Total variation norm of probability measures related to $L_1$-norm?

Question

On Wikipedia the following is stated:

I don't see how, if the set is countable, $$ \delta (P, Q) = \sup_{A \in \mathcal{F}} \vert P(A) - Q(A)\vert = \frac{1}{2} \vert \vert P- Q\vert \vert _1$$ holds.
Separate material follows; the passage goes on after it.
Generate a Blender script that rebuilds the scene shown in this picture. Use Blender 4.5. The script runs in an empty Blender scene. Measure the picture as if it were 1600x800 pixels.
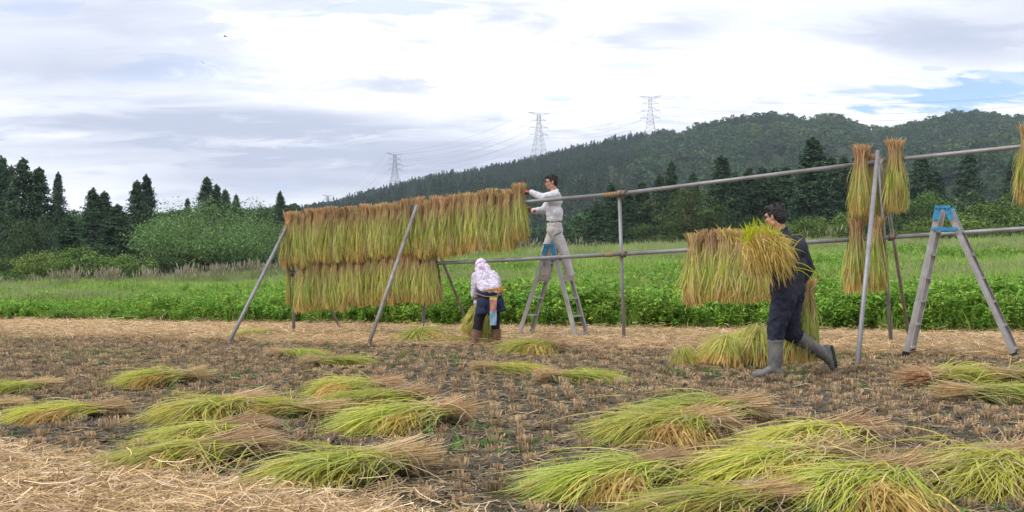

Can someone explain that identity?

Answer 1

Intuitively, consider the set $G=\{x | P(x) \geq Q(x)\}$. If you wanted to put together a set $A$ to maximize $P(A)-Q(A)$, you couldn't do better than including all the points $x\in G$ where $P(x)-Q(x)\geq 0$ while excluding all the points $x\not\in G$ where $P(x)-Q(x)\leq 0$, right? So, the supremum of $P(A)-Q(A)$ is achieved at $A=G$. By a symmetrical argument, the supremum of $Q(A)-P(A)$ is achieved at $A=G^c$. Therefore, the supremum of $|P(A)-Q(A)|$ is achieved at either $G$ or $G^c$.

What's less obvious is that this supremum is achieved at both $G$ and $G^c$. That's because $P$ and $Q$ are both probability measures, so: $$P(G)-Q(G) = (1-P(G^c))-(1-Q(G^c)) = Q(G^c)-P(G^c)$$ and either one of these is equal to $$\delta(P,Q) = \sup|P(A)-Q(A)|=P(G)-Q(G)=Q(G^c)-P(G^c)$$

Now, consider the $L_1$ norm: $$\|P-Q\|_1=\sum_x |P(x)-Q(x)| = \sum_{x\in G}(P(x)-Q(x)) + \sum_{x\in G^c}(Q(x)-P(x))$$ As we established above, both terms on the right-hand side are equal to $\delta(P,Q)$, so: $$\|P-Q\|_1 = 2\delta(P,Q)$$